Peki Türk-İsrail ilişkilerinin düzelmesi Mavi Marmara olayı ile ilgili tazminat konusunun henüz çözülmediği ve Gazze ablukasının kaldırılmadığı koşullarda mümkün olacak mı? İsrail’in, Kıbrıs ve Yunanistan ile Türkiye’yi devre dışı bırakacak doğalgaz boru hattı projesini görüştüğü bir ortamda Türkiye ile yakınlaşma niyeti ne kadar samimi?
Konuyla ilgili Sputnik Haber Ajansı ve Radyosu’na konuşan Saadet Partisi Genel İdare Kurulu üyesi ve eski Genel Başkan Yardımcısı, TBMM 20. ve 21. Dönem Konya milletvekili Lütfi Yalman şu değerlendirmelerde bulundu.
Bizim için, Türkiye için, Türkiye’de yaşayan vatandaşlar için önemli olan şu: Bir, Türk milletinin Filistin’le ilgili şartları var, beklentileri var, bilhassa Mavi Marmara olayından sonra. Bunlar, Gazze ablukasının kaldırılması, Filistinlilere yardımın gitmesi, yeni işgallerin yapılmaması, yerleşim alanlarının açılmaması, ayrıca özür dilenmesi, tazminatın ödenmesi gibi birtakım şartlar.

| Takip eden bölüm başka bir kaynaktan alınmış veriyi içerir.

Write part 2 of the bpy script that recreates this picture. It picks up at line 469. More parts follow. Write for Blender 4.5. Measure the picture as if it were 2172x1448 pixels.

Ama bu şartlar yerine getirilmeden ilişkiler normalleşiyor. Türkiye aslında İsrail ile ilişkilerini daha önce geliştirmeye başladı, ticari alışverişleri büyüttü. Yani normalleşme süreci, bugün başlamış bir şey değil. Bugün ise sadece sürecin kamuoyuna yansıması ve kamuoyu önünde diplomatik ilişkilerin kurulması konusuyla ilgili birtakım adımlar söz konusu.
İsrail bir yandan Türkiye ile yakınlaşmak istediğini açıklıyor, öte yandan ise Kıbrıs ve Yunanistan ile Doğu Akdeniz bölgesinde keşfedilen doğalgazının Yunanistan üzerinden ve Türkiye’yi devre dışı bırakacak şekilde Avrupa’ya ulaşması için bir boru hattı inşası projesini görüşüyor. Siz İsrail’in bu adımlarını birbirine ne kadar tutarlı ve Türkiye ile yakınlaşma isteğini ne kadar samimi buluyorsunuz?
Bu şuna bağlı tabi. İsrail hiçbir zaman halkı Müslüman olan bir Türkiye’ye güvenmez. Bunu bilmek lazım, bir. İki, Türkiye Cumhuriyeti’nde yaşayan Müslümanlar Filistin konusunda çok hassas. Dolayısıyla, İsrail’in bölgede gerçekleştirmek istediği adımlar konusunda ciddi manada tepkili ve rahatsız. Onun için Türkiye üzerinden yerine Türkiye’ye rakip olan Yunanistan’ı tercih etti.
Bir diğer konu, İsrail’in biliyorsunuz, “Arz-ı Mev’ud” dediği Büyük İsrail’i kurma planları var. Siyonizm’in asıl hedefi o. Türkiye’nin birtakım toprakları da bu “Arz-ı Mev’ud”un sınırları içerisinde. Dolayısıyla Türkiye ile meydana gelebilecek gerginlik İsrail’e sıkıntı yaratır. İsrail bu “Arz-ı Mev’ud”u düşünerek, Türkiye’yi parçalamayı düşünerek boru hattını Yunanistan üzerinden geçirmek istiyor. Yani Türkiye’nin bölünmesi, zayıflaması, çökmesi konusuyla ilgili beklentileri var ki, “Arz-ı Mev’ud”u gerçekleştirebilsin.